Not a nadir in recent horror cinema, but well below average — and sea level — “The Cellar” is a logy contraption whose basic elements seem all too obviously determined by international co-production requirements, rather than any internal logic. Toplining scream queen Elisha Cuthbert as a mother who unwittingly moves her family into a house of supernatural peril, this West Ireland-shot thriller, made in conjunction with Belgian interests, is technically polished. But writer-director Brendan Muldowney’s latest lacks the thick atmospherics that might have punched across a sketchy screenplay, which falls short in expanding the premise of his 2004 short “The Ten Steps.” RLJE Films is releasing this SXSW premiere to North American theaters on April 15, simultaneous with its streaming launch on Shudder.

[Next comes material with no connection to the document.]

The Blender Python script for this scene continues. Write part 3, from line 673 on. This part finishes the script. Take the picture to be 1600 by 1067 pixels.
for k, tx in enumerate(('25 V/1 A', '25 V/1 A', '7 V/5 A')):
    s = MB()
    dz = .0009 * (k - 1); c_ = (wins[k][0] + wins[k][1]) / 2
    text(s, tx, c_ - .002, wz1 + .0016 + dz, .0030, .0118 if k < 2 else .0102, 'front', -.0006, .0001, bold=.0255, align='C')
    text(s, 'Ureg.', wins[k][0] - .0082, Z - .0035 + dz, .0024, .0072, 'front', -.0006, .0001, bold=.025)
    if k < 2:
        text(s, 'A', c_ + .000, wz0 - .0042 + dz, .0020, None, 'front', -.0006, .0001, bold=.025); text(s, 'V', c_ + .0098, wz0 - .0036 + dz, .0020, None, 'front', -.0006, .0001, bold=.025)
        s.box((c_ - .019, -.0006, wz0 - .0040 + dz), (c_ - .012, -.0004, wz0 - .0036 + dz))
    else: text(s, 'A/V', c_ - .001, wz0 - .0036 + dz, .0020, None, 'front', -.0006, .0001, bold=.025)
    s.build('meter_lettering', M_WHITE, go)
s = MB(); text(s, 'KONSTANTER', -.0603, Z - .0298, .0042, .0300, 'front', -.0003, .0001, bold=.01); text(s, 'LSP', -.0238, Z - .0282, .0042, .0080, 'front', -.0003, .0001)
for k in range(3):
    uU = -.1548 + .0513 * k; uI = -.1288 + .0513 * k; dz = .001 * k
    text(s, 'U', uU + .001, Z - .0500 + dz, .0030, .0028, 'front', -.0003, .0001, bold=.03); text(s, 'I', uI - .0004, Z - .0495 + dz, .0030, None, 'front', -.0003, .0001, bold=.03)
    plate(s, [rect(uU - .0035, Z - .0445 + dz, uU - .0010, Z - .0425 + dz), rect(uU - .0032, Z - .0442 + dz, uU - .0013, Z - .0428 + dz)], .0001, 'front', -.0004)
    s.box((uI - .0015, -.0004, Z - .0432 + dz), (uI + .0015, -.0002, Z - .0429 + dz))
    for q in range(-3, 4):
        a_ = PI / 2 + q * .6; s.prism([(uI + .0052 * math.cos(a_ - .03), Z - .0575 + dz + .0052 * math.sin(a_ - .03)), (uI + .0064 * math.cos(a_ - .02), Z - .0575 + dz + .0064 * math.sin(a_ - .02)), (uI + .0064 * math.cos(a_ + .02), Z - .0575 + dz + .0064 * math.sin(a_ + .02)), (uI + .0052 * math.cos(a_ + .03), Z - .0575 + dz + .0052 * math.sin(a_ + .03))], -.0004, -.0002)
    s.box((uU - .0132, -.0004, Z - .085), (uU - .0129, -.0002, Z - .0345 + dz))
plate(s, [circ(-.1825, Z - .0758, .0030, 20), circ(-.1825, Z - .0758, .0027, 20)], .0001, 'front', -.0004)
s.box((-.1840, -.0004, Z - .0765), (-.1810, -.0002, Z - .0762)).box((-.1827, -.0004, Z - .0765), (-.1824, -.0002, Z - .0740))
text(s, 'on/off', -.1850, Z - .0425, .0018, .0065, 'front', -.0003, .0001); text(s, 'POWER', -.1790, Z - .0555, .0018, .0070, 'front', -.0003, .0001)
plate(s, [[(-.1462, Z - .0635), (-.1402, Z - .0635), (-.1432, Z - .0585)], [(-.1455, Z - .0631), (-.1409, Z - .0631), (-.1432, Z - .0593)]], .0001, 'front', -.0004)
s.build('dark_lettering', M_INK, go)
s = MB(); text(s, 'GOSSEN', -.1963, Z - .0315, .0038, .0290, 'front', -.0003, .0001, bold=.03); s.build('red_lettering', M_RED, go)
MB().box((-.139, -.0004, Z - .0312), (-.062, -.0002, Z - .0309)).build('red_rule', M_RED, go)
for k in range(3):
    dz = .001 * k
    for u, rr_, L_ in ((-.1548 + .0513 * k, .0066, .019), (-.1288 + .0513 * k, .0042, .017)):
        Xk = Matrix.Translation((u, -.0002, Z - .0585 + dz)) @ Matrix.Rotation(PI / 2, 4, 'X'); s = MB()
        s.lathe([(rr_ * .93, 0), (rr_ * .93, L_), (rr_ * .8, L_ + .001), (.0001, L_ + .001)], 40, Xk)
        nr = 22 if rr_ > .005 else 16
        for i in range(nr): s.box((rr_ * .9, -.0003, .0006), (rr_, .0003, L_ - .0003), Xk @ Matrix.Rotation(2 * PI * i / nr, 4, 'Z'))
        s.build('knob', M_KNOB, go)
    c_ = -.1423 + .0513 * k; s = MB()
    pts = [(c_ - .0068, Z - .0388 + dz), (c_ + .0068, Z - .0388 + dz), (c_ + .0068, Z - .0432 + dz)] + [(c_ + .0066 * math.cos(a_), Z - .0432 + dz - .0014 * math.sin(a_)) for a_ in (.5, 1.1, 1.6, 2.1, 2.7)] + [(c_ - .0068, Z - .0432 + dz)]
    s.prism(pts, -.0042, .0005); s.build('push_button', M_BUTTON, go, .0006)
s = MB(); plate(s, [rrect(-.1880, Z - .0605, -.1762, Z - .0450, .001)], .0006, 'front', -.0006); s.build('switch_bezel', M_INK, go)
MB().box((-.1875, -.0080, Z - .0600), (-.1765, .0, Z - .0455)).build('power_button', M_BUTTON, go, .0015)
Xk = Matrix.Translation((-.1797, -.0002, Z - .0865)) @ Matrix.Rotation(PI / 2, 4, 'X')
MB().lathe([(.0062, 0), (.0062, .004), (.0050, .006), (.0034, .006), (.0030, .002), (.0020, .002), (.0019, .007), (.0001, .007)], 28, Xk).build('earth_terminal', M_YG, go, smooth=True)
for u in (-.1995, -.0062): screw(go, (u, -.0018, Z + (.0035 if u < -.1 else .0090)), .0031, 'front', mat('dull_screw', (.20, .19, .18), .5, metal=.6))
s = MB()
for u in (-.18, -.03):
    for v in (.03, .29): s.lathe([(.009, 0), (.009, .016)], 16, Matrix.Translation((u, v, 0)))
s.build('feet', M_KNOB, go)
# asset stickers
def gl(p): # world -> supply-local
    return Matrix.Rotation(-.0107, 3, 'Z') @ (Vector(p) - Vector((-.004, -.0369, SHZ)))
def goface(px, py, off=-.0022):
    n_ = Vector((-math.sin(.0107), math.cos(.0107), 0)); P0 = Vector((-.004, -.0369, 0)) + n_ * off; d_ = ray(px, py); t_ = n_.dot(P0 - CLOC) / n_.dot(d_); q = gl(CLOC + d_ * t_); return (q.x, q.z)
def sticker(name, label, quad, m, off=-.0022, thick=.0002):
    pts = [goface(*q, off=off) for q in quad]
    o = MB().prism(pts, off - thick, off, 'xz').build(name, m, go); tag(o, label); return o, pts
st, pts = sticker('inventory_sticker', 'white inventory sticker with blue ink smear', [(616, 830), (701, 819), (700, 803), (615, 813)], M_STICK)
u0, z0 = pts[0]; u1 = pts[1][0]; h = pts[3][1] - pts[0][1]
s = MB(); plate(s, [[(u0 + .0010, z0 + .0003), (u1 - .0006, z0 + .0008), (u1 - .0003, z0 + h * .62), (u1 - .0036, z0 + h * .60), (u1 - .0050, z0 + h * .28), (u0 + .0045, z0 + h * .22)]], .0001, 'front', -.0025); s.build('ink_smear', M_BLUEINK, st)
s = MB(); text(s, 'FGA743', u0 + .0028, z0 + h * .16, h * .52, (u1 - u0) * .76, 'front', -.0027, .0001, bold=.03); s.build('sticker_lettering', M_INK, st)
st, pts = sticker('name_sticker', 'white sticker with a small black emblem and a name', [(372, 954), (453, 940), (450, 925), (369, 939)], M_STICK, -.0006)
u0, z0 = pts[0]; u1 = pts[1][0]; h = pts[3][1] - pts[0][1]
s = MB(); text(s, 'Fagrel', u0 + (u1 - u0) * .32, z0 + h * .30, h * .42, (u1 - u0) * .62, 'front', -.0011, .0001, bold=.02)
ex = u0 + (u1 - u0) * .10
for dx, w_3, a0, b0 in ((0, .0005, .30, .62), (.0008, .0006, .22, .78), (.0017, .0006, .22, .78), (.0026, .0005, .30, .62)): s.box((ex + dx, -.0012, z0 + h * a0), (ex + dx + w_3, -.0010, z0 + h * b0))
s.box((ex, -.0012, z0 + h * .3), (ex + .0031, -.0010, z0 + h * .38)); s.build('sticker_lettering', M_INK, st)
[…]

Muldowney’s ten-minute short is basically recycled as a first act here, with a tad more setup. Married advertising professionals Keira (Cuthbert) and Brian (Eoin Macken) have moved to a rambling old manse in the Emerald Isle countryside for the sake of work. Which doesn’t make much sense, any more than Dad sharing an Irish accent with grade-school son Stevie (Dylan Fitzmaurice-Brady), while Mom and sullen teenage daughter Ellie (Abby Fitz) sound pure Yank. Nevertheless, the family’s principal issue is initially dealing with said teen’s bad attitude, which apparently predated the move she’s now very unhappy about. Left alone to babysit Stevie while the parents have a business dinner, an already-spooked Ellie finds the lights going out. Instructed by phone to go downstairs and find the circuit breakers, she descends into the dank cellar… and disappears.

Police assume she’s a runaway, but Keira believes something else is going on. Her research into the house’s puzzling past excavates a tangle of ominous gobbledygook encompassing 12th-century alchemists, Knights Templar, Schrodinger’s Cat, mathematical equations, and a Biblical sea monster, all somehow adding up to that generic menace “an ancient evil.” This evil wants this family — but what for, or why, “The Cellar” doesn’t bother explaining.

Even such rudimentary “demon bad, family good” dynamics might pass muster if the undercooked narrative were flavored with enough creepiness in mood and setpieces. But aside from a few adequate jump scares, the film stubbornly refuses to develop any suspenseful grip. There are far too many scenes (particularly burdened on Cuthbert) in which characters over-act fear while practically nothing is happening at all, even as Stephen McKeon’s original score labors to suggest otherwise, complete with “Omen”-like quasi-Gregorian chants. Even a climactic leap into fantastical imagery somehow comes off as lacking energy and imagination, like much else here: Hell appears to be an endless queue of somnambulists.

Worse still, it turns out the thin story’s terror trump card is having people recite numbers aloud as they count steps down to the cellar and/or a mysterious other dimension. This device is only moderately shiver-producing the first time. By the third or fourth, it’s a somewhat laughable reminder of the film’s inability to raise a fright, or even engineer basic suspension of disbelief. Meant to induce dread, hearing “1, 2, 3, 4…” instead becomes this lethargic chiller’s hypnosis-like call for the weary viewer to nod off.

An uneven cast manages to be unconvincing in different ways, their performance modes ranging from histrionic to uncommitted. Sometimes the leads barely seem to be in the same movie, let alone the same fictive family. It’s a pity, since “The Cellar” has the external materials needed for a spooky good time: The real-life historic home utilized as the primary location is impressive, and the surrounding scenic splendors are handsomely shot by DP Tom Comerford. Last year another Irish horror, Damian McCarthy’s “Caveat,” eked an ingeniously skin-crawling experience out of a cottage’s few dingy rooms, but this film can’t seem to find its own pulse — or raise ours — in a comparatively deluxe setting perfect for Gothic frisson.